Teenagers choose subcultures over individualism

These days, it seems that most teenagers using the internet falls under one of a multitude of categories. This stunts a teen’s originality and sense of individualism.

Unfortunately, the internet, especially social media, has made it easier than ever for teenagers to place themselves into a box than to develop a personality and style distinct to them alone.
Ten years ago, if you asked someone what an ‘e-girl’ or a ‘soft boy’ is, they’d be confused. Now, a teenager presented with that question could most likely point out groups of people at their own school that fall under that denomination of adolescence.

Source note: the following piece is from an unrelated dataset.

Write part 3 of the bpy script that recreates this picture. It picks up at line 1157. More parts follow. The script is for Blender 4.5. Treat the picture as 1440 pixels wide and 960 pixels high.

With social media apps like VSCO and TikTok, there has been a mass development of teenage subcultures on the internet within the past few years.
Often times, the characteristics of these subcultures will be decided by how a teen dresses, what apps they frequent and any kind of slang they use.
For example, a ‘VSCO girl’ wears friendship bracelets and clothes from Brandy Melville, uses the VSCO photo app, drinks out of Hydro Flasks and says things like “and I oop,” and “sksksk.”
It makes sense to me why so many teenagers decide to pick a group and join it. It’s easier to follow a predetermined set of rules than have to genuinely ponder what style of clothes you want to wear, what slang you should use and kind of social media presence you should carry.
If you think about it, a lot goes into being a teenager in this day and age and it can be overwhelming to say the least.
When you put yourself into a box, you have the security of a group around you to hide behind so you don’t feel so small in the vast ocean of the internet.
In an ideal world, I’d love to see everyone be themselves and shy away from hopping into the closest, safest box they see. It’s scary to do, yes, but it makes the world so much more exciting.
I think that we have to push ourselves to go out of our comfort zones and dare to find out who we truly are, and not which group we choose to be in.
On the other hand, we need to stop shaming each other for our preferences. Being yourself doesn’t mean you can’t wear floral patterns because it’s a ‘soft-girl/boy thing’ or that you can’t use the VSCO app because that automatically makes you a ‘VSCO girl.’
As a whole, society needs to stop pushing the idea of having an “online personality” and an “IRL personality,” we should all be comfortable being ourselves, no matter what platform we’re on or place in the world we are in.